John, it may be a good idea to check the facts before writing about a specific community’s situation. Your statement, “none of the students is blessed today”– speaking of the former students of Top Garden school in AL — is fortunately not true. [Editor’s note: that erroneous statement has been deleted from this article]
Doris,
It is great that it is not true. Even if it had been true, it was thoughtless of me to mention any community in trying to describe a general problem of our movement. I apologize to the many fine families of Bayou la Batre for slighting them so. The editor has removed that statement at my request.
Thanks for setting me straight.
Thank you for the good article, as I think it resonates with many. We all would like to live on a plot of land in nature , with our children in sight and under our wings …. preferably beside a beautiful river. To accomplish that a family needs to either be very wealthy, be willing to live in a community like the Bruderhof and Hutterite communities, or really isolated as a family like the Amish, all with a risk to be regarded as sectarian by the people. We might think that we do not need to care about that, but of course we need to be also like the “salt of the earth”, and also to reach out to other folks and our tribes. Of course, we also have our various callings and dreams, so if those are too much centered on private goals, things may also go wrong in life. Somehow as a couple, with prayer and communication we have to find our way ….
Frans,
In many areas two or three professional incomes would be sufficient to get a nice size house with an outbuilding or two and a couple of acres. It is not just for the mega wealthy or religious communes, especially if the property needs work.
Grandparents have a wealth of heart and wisdom to share. It seems a waste for them to live far away from their children and grandchildren, not sharing much with anyone. Father was not happy to see how old people in America largely live alone or in retirement homes. We might expect a spicy speech on the topic in the afterlife if we do the same in our own lives.
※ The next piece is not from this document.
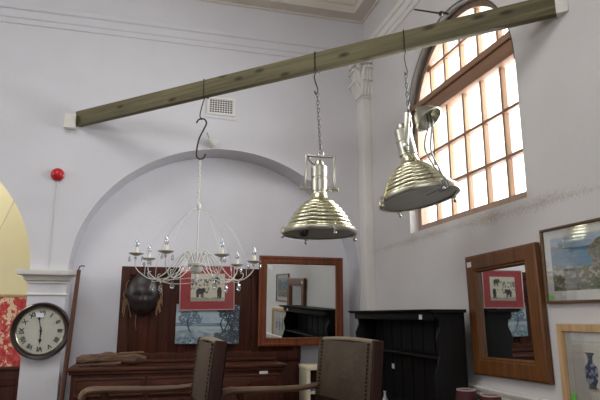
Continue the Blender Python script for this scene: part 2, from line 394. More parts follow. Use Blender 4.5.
# ------------------------------------------------------------------ arched window
FX = XR + .11; fw = .06
win = thing('window_1', 'arched pine window of small panes in the right wall above the oak mirror', 'window', (FX, WC, WZ0)); win['kind'] = 'structure'
ZT0, ZT1 = 2.87, 3.03                                # transom
n = 40
def ringarch(r): return [(WC + r * cos(pi - pi * i / n), WZS + r * sin(pi * i / n)) for i in range(n + 1)]
out_ = [(WY0, WZ0)][:0] + ringarch(WR); inn_ = ringarch(WR - fw)
m = MB()
la = ringarch(WR); lb = ringarch(WR - .014)
ra = [[m.b.verts.new((x, y, z)) for y, z in P_] for x in (XR + .003, FX - .03) for P_ in (la, lb)]
for i in range(n):
    for A_, B_ in ((0, 1), (1, 3), (3, 2), (2, 0)): m.b.faces.new((ra[A_][i], ra[A_][i + 1], ra[B_][i + 1], ra[B_][i]))
struct('trim_12', m, M_greylining, ang=30)
m = MB(); b = m.b
def fr(outer, inner, x0, x1):
    vo = [[b.verts.new((x, y, z)) for y, z in outer] for x in (x0, x1)]; vi = [[b.verts.new((x, y, z)) for y, z in inner] for x in (x0, x1)]
    k = len(outer)
    for i in range(k):
        j = (i + 1) % k
        b.faces.new((vo[0][i], vo[0][j], vi[0][j], vi[0][i])); b.faces.new((vo[1][j], vo[1][i], vi[1][i], vi[1][j]))
        b.faces.new((vi[0][i], vi[0][j], vi[1][j], vi[1][i])); b.faces.new((vo[0][j], vo[0][i], vo[1][i], vo[1][j]))
outer = out_ + [(WY0 + 2 * WR, WZ0), (WY0, WZ0)]; inner = inn_ + [(WY1 - fw, WZ0 + .065), (WY0 + fw, WZ0 + .065)]
outer = out_ + [(WY1, WZ0), (WY0, WZ0)]
# ringarch runs from WY0 (angle pi) to WY1
fr(outer, inner, FX - .03, FX + .05)
m.build('window_frame', M_winwood, win, ang=30)
MB().box((FX - .055, WY0 + .02, ZT0), (FX + .05, WY1 - .02, ZT1 - .05)).box((FX - .075, WY0 + .02, ZT1 - .05), (FX + .05, WY1 - .02, ZT1)).build('transom', M_winwoodH, win, bev=.006)
iy0, iy1 = WY0 + fw, WY1 - fw
cols = [iy0 + (iy1 - iy0) * i / 6 for i in range(7)]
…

With blogging and YouTube, we can influence culture on a shoestring budget. A three gen home with lots of space and interesting things to do will not be sectarian unless we choose to make it so. It is a natural venue for other families with children of similar age to get together and have educational fun. We can serve other families much more easily when their children are bugging their parents to come over. It is good for our lineage tradition and for sharing our faith and values as well.